Exercise aim:
Copy the full set of lines exactly as given.
* * *
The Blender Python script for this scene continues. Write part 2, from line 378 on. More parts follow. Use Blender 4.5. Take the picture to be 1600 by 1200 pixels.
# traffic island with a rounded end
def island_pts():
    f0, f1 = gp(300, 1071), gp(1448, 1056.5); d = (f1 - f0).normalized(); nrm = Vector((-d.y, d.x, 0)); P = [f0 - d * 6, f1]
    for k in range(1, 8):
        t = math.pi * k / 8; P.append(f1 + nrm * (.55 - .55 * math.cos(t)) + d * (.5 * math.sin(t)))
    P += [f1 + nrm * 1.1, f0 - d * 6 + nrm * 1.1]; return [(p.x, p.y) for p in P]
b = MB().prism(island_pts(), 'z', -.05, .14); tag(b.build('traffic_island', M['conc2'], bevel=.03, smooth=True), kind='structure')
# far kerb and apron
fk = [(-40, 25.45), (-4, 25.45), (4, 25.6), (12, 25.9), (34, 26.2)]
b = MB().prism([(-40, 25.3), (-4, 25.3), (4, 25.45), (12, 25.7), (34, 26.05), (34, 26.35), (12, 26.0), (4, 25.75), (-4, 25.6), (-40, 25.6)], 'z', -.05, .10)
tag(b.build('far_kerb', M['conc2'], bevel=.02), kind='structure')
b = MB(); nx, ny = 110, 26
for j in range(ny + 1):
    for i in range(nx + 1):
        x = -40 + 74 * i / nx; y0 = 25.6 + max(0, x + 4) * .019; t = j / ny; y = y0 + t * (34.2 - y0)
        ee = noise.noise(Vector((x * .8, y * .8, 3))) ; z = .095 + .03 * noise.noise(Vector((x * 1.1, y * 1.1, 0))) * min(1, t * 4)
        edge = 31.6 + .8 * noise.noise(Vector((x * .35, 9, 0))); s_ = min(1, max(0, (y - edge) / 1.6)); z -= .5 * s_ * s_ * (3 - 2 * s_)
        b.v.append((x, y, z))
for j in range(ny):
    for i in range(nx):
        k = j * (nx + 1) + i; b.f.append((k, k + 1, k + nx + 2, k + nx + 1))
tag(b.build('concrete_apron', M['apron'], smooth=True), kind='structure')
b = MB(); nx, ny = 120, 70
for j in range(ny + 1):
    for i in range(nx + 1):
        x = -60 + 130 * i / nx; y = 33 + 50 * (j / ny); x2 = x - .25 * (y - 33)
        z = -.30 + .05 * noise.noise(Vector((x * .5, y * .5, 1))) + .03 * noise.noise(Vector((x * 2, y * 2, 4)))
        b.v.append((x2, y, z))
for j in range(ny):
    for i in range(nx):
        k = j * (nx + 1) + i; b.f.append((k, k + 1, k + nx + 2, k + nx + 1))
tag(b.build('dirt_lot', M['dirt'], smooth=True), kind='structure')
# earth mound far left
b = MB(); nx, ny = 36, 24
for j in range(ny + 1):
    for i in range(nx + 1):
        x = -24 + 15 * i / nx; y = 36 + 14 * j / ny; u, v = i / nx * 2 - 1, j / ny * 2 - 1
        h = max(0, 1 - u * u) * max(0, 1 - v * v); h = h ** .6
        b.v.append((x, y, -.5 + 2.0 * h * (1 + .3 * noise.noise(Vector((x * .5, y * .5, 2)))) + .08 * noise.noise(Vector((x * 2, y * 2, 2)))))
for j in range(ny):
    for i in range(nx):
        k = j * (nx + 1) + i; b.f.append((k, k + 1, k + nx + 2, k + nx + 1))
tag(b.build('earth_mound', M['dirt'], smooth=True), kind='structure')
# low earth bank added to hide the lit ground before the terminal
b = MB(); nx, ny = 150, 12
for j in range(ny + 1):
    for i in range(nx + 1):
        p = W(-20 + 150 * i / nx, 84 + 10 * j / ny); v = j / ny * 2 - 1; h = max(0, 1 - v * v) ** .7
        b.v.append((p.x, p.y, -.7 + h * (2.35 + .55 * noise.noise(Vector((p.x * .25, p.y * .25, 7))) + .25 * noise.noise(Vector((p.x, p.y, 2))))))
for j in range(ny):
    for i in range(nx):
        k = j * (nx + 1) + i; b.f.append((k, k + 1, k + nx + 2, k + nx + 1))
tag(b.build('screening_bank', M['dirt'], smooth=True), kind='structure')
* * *
Task answer:
The Blender Python script for this scene continues. Write part 2, from line 378 on. More parts follow. Use Blender 4.5. Take the picture to be 1600 by 1200 pixels.
# traffic island with a rounded end
def island_pts():
    f0, f1 = gp(300, 1071), gp(1448, 1056.5); d = (f1 - f0).normalized(); nrm = Vector((-d.y, d.x, 0)); P = [f0 - d * 6, f1]
    for k in range(1, 8):
        t = math.pi * k / 8; P.append(f1 + nrm * (.55 - .55 * math.cos(t)) + d * (.5 * math.sin(t)))
    P += [f1 + nrm * 1.1, f0 - d * 6 + nrm * 1.1]; return [(p.x, p.y) for p in P]
b = MB().prism(island_pts(), 'z', -.05, .14); tag(b.build('traffic_island', M['conc2'], bevel=.03, smooth=True), kind='structure')
# far kerb and apron
fk = [(-40, 25.45), (-4, 25.45), (4, 25.6), (12, 25.9), (34, 26.2)]
b = MB().prism([(-40, 25.3), (-4, 25.3), (4, 25.45), (12, 25.7), (34, 26.05), (34, 26.35), (12, 26.0), (4, 25.75), (-4, 25.6), (-40, 25.6)], 'z', -.05, .10)
tag(b.build('far_kerb', M['conc2'], bevel=.02), kind='structure')
b = MB(); nx, ny = 110, 26
for j in range(ny + 1):
    for i in range(nx + 1):
        x = -40 + 74 * i / nx; y0 = 25.6 + max(0, x + 4) * .019; t = j / ny; y = y0 + t * (34.2 - y0)
        ee = noise.noise(Vector((x * .8, y * .8, 3))) ; z = .095 + .03 * noise.noise(Vector((x * 1.1, y * 1.1, 0))) * min(1, t * 4)
        edge = 31.6 + .8 * noise.noise(Vector((x * .35, 9, 0))); s_ = min(1, max(0, (y - edge) / 1.6)); z -= .5 * s_ * s_ * (3 - 2 * s_)
        b.v.append((x, y, z))
for j in range(ny):
    for i in range(nx):
        k = j * (nx + 1) + i; b.f.append((k, k + 1, k + nx + 2, k + nx + 1))
tag(b.build('concrete_apron', M['apron'], smooth=True), kind='structure')
b = MB(); nx, ny = 120, 70
for j in range(ny + 1):
    for i in range(nx + 1):
        x = -60 + 130 * i / nx; y = 33 + 50 * (j / ny); x2 = x - .25 * (y - 33)
        z = -.30 + .05 * noise.noise(Vector((x * .5, y * .5, 1))) + .03 * noise.noise(Vector((x * 2, y * 2, 4)))
        b.v.append((x2, y, z))
for j in range(ny):
    for i in range(nx):
        k = j * (nx + 1) + i; b.f.append((k, k + 1, k + nx + 2, k + nx + 1))
tag(b.build('dirt_lot', M['dirt'], smooth=True), kind='structure')
# earth mound far left
b = MB(); nx, ny = 36, 24
for j in range(ny + 1):
    for i in range(nx + 1):
        x = -24 + 15 * i / nx; y = 36 + 14 * j / ny; u, v = i / nx * 2 - 1, j / ny * 2 - 1
        h = max(0, 1 - u * u) * max(0, 1 - v * v); h = h ** .6
        b.v.append((x, y, -.5 + 2.0 * h * (1 + .3 * noise.noise(Vector((x * .5, y * .5, 2)))) + .08 * noise.noise(Vector((x * 2, y * 2, 2)))))
for j in range(ny):
    for i in range(nx):
        k = j * (nx + 1) + i; b.f.append((k, k + 1, k + nx + 2, k + nx + 1))
tag(b.build('earth_mound', M['dirt'], smooth=True), kind='structure')
# low earth bank added to hide the lit ground before the terminal
b = MB(); nx, ny = 150, 12
for j in range(ny + 1):
    for i in range(nx + 1):
        p = W(-20 + 150 * i / nx, 84 + 10 * j / ny); v = j / ny * 2 - 1; h = max(0, 1 - v * v) ** .7
        b.v.append((p.x, p.y, -.7 + h * (2.35 + .55 * noise.noise(Vector((p.x * .25, p.y * .25, 7))) + .25 * noise.noise(Vector((p.x, p.y, 2))))))
for j in range(ny):
    for i in range(nx):
        k = j * (nx + 1) + i; b.f.append((k, k + 1, k + nx + 2, k + nx + 1))
tag(b.build('screening_bank', M['dirt'], smooth=True), kind='structure')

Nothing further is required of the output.